The company officially debuted its “Tobe” cars at the Taipei International Auto Show on Friday. Viewed as the first Chinese car to be brought into Taiwan, the “Tobe” is a revamped model based on the “Panda” cars produced by Geely Automobile Holdings Ltd (吉利汽車).
“Lower tariffs would be better for both sides as the partnership grows,” Yulon Tobe Motor Co (裕隆酷比汽車) president Hsu Kuo-hsing (許國興) said.
The two firms are already thinking about the next step, with Yulon assembling Tobe cars in Taiwan then exporting them to China, Hsu said.
Based on the fact that Geely sells 300,000 vehicles in China each year — equivalent to the total market size in Taiwan — it gives Yulon tremendous potential for growth, he said.
China overtook the US this year as the world’s largest auto market, as sales soared after Beijing rolled out a series of incentives to stimulate consumer spending at the height of the global downturn.
Despite a production of 500,000 cars per year, total car sales this year are expected to hit 280,000 units, automakers said.

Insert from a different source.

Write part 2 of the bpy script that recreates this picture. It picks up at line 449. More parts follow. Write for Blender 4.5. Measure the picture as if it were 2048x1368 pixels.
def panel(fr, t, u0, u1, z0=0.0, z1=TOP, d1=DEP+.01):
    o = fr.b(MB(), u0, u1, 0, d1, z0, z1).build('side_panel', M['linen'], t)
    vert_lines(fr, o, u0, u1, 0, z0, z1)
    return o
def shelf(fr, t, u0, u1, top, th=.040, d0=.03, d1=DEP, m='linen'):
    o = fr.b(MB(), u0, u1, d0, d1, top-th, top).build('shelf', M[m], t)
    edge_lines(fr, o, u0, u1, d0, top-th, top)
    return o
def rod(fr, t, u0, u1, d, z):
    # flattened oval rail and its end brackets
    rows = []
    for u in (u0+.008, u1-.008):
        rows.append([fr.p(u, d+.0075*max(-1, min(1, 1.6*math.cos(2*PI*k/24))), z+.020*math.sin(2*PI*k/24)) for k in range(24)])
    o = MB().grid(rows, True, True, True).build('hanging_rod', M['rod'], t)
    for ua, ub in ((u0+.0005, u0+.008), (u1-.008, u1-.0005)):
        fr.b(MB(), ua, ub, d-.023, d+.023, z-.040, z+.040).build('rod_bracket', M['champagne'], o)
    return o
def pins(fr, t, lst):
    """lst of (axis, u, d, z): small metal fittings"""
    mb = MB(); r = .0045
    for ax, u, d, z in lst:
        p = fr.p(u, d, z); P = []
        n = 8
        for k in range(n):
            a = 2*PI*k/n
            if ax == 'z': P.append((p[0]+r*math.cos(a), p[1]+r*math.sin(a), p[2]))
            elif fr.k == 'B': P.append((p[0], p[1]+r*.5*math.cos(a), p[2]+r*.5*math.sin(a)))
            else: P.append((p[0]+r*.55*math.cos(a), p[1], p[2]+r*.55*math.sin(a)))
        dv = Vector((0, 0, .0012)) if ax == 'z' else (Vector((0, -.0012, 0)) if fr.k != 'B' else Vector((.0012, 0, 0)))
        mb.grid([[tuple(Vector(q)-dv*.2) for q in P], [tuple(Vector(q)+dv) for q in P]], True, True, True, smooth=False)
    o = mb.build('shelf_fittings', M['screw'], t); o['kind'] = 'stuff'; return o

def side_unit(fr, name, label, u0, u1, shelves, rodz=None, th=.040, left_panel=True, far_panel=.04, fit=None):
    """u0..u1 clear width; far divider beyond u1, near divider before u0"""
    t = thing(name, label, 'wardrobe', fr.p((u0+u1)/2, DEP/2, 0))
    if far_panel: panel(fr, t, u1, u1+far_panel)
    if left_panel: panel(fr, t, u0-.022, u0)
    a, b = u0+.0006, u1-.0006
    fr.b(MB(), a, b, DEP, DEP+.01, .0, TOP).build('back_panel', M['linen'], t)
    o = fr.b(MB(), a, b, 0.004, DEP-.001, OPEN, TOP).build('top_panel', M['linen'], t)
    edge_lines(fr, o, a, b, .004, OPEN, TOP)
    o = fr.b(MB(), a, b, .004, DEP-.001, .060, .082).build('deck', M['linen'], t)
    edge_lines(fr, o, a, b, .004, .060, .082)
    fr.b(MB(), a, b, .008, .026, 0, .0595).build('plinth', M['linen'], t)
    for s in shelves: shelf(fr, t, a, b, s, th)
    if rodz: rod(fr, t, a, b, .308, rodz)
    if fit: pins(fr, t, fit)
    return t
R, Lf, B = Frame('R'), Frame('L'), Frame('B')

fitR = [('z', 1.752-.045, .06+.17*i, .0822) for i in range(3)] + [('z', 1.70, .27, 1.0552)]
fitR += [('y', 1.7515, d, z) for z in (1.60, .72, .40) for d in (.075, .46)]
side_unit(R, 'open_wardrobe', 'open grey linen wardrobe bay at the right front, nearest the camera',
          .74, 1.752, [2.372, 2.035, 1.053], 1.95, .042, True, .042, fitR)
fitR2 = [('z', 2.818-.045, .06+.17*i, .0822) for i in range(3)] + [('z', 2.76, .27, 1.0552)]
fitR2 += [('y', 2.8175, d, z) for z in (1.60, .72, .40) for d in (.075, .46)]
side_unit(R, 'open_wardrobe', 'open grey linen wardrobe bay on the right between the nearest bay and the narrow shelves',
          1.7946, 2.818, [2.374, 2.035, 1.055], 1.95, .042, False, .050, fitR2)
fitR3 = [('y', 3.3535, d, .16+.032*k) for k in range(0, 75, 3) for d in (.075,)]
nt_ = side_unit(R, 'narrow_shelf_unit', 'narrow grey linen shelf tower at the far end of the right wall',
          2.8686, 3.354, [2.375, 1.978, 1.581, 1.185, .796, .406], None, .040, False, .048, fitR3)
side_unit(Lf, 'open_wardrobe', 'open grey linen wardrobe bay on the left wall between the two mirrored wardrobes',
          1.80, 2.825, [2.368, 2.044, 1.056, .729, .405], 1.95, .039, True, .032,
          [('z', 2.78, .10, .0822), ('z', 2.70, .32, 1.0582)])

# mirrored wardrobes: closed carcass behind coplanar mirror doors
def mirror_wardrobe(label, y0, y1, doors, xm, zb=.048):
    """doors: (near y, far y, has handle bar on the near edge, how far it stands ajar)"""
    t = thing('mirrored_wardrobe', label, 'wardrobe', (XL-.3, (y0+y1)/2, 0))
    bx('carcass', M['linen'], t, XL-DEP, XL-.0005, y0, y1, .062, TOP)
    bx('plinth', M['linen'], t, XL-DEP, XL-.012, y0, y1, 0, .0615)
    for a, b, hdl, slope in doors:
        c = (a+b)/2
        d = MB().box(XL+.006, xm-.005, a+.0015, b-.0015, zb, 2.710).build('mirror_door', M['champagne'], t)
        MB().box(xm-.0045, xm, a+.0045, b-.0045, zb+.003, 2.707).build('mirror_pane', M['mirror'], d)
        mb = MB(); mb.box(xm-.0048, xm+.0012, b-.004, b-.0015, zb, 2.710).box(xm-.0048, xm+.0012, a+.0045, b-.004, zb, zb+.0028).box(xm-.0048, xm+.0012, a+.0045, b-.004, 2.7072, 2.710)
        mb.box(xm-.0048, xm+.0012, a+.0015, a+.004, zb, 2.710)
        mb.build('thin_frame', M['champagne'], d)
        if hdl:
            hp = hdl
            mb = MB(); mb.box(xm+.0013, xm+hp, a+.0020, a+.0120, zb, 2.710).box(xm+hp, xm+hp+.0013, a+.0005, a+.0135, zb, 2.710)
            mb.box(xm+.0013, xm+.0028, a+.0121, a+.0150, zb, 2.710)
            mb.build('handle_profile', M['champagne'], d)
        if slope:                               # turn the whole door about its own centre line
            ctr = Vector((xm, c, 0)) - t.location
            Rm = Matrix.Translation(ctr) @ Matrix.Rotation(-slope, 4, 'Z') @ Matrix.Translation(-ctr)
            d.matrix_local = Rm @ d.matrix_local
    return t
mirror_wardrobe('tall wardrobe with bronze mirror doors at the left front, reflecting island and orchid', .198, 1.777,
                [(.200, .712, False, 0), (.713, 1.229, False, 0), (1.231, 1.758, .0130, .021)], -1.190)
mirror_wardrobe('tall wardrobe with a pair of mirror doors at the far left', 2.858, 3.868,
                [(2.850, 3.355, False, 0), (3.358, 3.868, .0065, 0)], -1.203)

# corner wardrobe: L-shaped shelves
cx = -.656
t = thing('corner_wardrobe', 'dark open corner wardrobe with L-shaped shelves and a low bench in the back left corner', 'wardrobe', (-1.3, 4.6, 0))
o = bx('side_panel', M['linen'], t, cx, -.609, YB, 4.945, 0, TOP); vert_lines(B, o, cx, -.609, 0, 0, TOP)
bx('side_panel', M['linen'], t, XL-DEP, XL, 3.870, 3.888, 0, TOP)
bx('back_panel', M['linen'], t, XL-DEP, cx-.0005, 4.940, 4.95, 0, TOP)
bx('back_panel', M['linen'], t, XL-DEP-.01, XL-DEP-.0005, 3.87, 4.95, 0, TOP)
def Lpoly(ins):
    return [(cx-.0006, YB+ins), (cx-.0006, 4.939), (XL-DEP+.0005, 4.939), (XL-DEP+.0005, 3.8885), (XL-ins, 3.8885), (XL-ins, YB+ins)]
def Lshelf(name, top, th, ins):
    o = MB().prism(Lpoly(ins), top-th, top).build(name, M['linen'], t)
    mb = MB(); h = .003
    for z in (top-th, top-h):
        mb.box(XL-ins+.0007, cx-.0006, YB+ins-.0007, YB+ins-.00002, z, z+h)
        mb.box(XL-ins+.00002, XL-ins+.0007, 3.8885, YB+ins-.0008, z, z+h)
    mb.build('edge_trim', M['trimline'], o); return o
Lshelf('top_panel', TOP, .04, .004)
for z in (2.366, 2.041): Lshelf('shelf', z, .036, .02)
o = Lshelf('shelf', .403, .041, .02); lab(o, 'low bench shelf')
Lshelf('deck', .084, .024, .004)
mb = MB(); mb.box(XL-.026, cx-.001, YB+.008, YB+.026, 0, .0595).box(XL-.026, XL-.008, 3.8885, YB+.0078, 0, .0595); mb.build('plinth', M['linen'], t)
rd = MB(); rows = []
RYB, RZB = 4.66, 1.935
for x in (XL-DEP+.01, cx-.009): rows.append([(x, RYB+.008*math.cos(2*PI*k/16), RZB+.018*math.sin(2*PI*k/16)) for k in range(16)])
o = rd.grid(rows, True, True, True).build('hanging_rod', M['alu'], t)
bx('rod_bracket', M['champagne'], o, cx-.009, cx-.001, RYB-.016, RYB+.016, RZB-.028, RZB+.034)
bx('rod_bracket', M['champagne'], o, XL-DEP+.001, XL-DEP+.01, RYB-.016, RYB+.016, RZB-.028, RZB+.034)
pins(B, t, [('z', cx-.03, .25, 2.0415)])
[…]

As a result, despite the interest shown by Chinese companies participating in the cross-strait talks in Taichung last week in working with Taiwanese automakers, added to Taiwanese auto companies leveraging the marketability of cheaper Chinese-branded cars, the domestic auto market is unlikely to see significant or rapid growth anytime soon.
Moreover, the nation’s smaller auto companies will be particularly vulnerable amid slow sales, Taiwan Ratings Corp (中華信評) said last week.
“Weak domestic car sales are likely to constrain Taiwan-based automakers’ credit quality over the next year as they continue to operate at an unprofitable level,” Taiwan Ratings credit analyst Frank Fan (范維康) said in a report on Wednesday.
Fan said that even if the recently introduced Chinese cars gained market acceptance, they were unlikely to have a substantial effect on market dynamics in Taiwan.
The latest government statistics showed that local car sales rose 22.2 percent year-on-year to 269,700 units as of Dec. 20, mainly on a government-sponsored commodity tax reduction of NT$30,000.
The market has nevertheless been in fast decline since 2005, when sales of new vehicles hit a high of 514,627 units, compared with 229,495 units last year.
Meanwhile, Yulon Group (裕隆企業集團) did not deny a local newspaper report last week that the group, which includes Yulon Motor and China Motor Corp (中華汽車), intends to cut the group’s capital expenses by as much as 30 percent next year from this year’s levels. The Chinese-language Economic Daily News reported on Friday that the move indicated Yulon’s pessimistic outlook for car demand next year in Taiwan.